- Request:
Give back the full material, exactly as it reads.
___ Data shown
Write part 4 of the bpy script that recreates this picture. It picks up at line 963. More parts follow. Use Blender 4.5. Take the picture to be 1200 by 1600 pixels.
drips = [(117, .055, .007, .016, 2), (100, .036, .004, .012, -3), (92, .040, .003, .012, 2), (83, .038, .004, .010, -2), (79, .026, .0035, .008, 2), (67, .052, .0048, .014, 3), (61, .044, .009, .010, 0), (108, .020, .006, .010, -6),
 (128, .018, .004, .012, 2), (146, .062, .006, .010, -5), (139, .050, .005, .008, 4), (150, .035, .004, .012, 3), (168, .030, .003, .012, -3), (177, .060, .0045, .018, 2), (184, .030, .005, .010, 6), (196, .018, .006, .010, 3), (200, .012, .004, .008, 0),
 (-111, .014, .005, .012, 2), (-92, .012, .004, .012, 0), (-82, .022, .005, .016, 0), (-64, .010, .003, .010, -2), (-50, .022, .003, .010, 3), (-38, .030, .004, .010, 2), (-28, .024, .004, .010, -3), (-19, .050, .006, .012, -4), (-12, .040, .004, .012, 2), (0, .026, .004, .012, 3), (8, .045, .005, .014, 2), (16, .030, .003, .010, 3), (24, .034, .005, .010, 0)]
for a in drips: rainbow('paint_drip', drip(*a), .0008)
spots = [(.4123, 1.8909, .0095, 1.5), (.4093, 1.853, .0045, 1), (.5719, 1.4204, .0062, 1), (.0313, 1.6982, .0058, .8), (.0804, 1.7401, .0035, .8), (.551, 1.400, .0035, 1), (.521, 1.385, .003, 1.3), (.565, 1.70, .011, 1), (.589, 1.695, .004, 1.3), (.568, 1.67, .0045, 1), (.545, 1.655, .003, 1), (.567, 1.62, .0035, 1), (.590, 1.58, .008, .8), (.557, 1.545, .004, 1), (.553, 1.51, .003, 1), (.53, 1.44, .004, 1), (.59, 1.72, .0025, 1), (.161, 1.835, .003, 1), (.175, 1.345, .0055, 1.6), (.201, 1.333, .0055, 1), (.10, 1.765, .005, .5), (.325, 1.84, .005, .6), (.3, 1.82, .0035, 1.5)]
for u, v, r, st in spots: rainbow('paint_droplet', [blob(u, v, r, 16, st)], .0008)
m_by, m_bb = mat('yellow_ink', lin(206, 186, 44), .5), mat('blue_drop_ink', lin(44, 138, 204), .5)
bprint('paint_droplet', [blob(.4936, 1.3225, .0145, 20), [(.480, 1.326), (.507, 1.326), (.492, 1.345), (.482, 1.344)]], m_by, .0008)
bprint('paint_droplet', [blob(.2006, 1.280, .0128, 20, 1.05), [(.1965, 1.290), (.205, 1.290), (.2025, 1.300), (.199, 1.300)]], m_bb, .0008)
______
- Problem solution:
Write part 4 of the bpy script that recreates this picture. It picks up at line 963. More parts follow. Use Blender 4.5. Take the picture to be 1200 by 1600 pixels.
drips = [(117, .055, .007, .016, 2), (100, .036, .004, .012, -3), (92, .040, .003, .012, 2), (83, .038, .004, .010, -2), (79, .026, .0035, .008, 2), (67, .052, .0048, .014, 3), (61, .044, .009, .010, 0), (108, .020, .006, .010, -6),
 (128, .018, .004, .012, 2), (146, .062, .006, .010, -5), (139, .050, .005, .008, 4), (150, .035, .004, .012, 3), (168, .030, .003, .012, -3), (177, .060, .0045, .018, 2), (184, .030, .005, .010, 6), (196, .018, .006, .010, 3), (200, .012, .004, .008, 0),
 (-111, .014, .005, .012, 2), (-92, .012, .004, .012, 0), (-82, .022, .005, .016, 0), (-64, .010, .003, .010, -2), (-50, .022, .003, .010, 3), (-38, .030, .004, .010, 2), (-28, .024, .004, .010, -3), (-19, .050, .006, .012, -4), (-12, .040, .004, .012, 2), (0, .026, .004, .012, 3), (8, .045, .005, .014, 2), (16, .030, .003, .010, 3), (24, .034, .005, .010, 0)]
for a in drips: rainbow('paint_drip', drip(*a), .0008)
spots = [(.4123, 1.8909, .0095, 1.5), (.4093, 1.853, .0045, 1), (.5719, 1.4204, .0062, 1), (.0313, 1.6982, .0058, .8), (.0804, 1.7401, .0035, .8), (.551, 1.400, .0035, 1), (.521, 1.385, .003, 1.3), (.565, 1.70, .011, 1), (.589, 1.695, .004, 1.3), (.568, 1.67, .0045, 1), (.545, 1.655, .003, 1), (.567, 1.62, .0035, 1), (.590, 1.58, .008, .8), (.557, 1.545, .004, 1), (.553, 1.51, .003, 1), (.53, 1.44, .004, 1), (.59, 1.72, .0025, 1), (.161, 1.835, .003, 1), (.175, 1.345, .0055, 1.6), (.201, 1.333, .0055, 1), (.10, 1.765, .005, .5), (.325, 1.84, .005, .6), (.3, 1.82, .0035, 1.5)]
for u, v, r, st in spots: rainbow('paint_droplet', [blob(u, v, r, 16, st)], .0008)
m_by, m_bb = mat('yellow_ink', lin(206, 186, 44), .5), mat('blue_drop_ink', lin(44, 138, 204), .5)
bprint('paint_droplet', [blob(.4936, 1.3225, .0145, 20), [(.480, 1.326), (.507, 1.326), (.492, 1.345), (.482, 1.344)]], m_by, .0008)
bprint('paint_droplet', [blob(.2006, 1.280, .0128, 20, 1.05), [(.1965, 1.290), (.205, 1.290), (.2025, 1.300), (.199, 1.300)]], m_bb, .0008)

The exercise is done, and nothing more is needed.